Supermarket chains sign up to US tax probe

The banking arms of Swiss retail groups Migros and Coop have become the latest institutions to say they will work with United States officials in a crackdown on wealthy Americans evading taxes through hidden offshore accounts.

The banking arms of Swiss retail groups Migros and Coop have become the latest institutions to say they will work with United States officials in a crackdown on wealthy Americans evading taxes through hidden offshore accounts.

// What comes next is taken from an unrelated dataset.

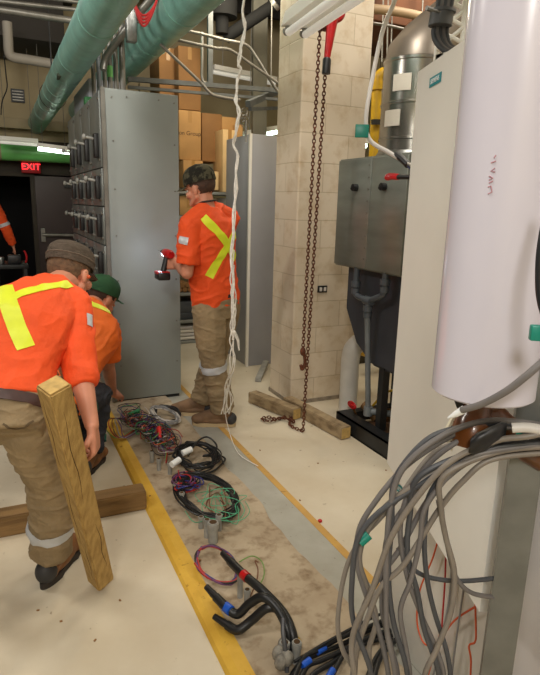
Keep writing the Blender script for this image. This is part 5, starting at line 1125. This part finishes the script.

Banks had until Monday to inform the Swiss Financial Market Supervisory Authority (FINMA) whether they would take part in the scheme.
 
Migros Bank said on Wednesday that 370 of its 825,000 clients – mostly Swiss citizens residing temporarily in the US or clients with dual nationality – came under the criteria of the scheme brokered by the Swiss and US governments in August (see box).
 
For that reason, it had followed FINMA’s recommendations and registered in Category 2: for banks which know or suspect that they have committed tax evasion offences in the US.
 
By coming clean before the end of the year, these banks would avoid criminal prosecution but would be subject to big fines depending on when they opened accounts for US clients containing non-declared assets.

Too risky

Migros Bank admitted on Wednesday it could not rule out that isolated clients had not fulfilled their US tax obligations in the past and that it could later switch to Category 4: for banks with very limited exposure to foreign clients.
 
Migros bank said it targets only the domestic Swiss market and had never offered offshore services. Documents are only printed in Switzerland’s three official languages: German, French and Italian.
 
Also on Wednesday, Bank Coop said it too had decided to participate in the scheme in Category 2, saying staying out of the programme was too risky.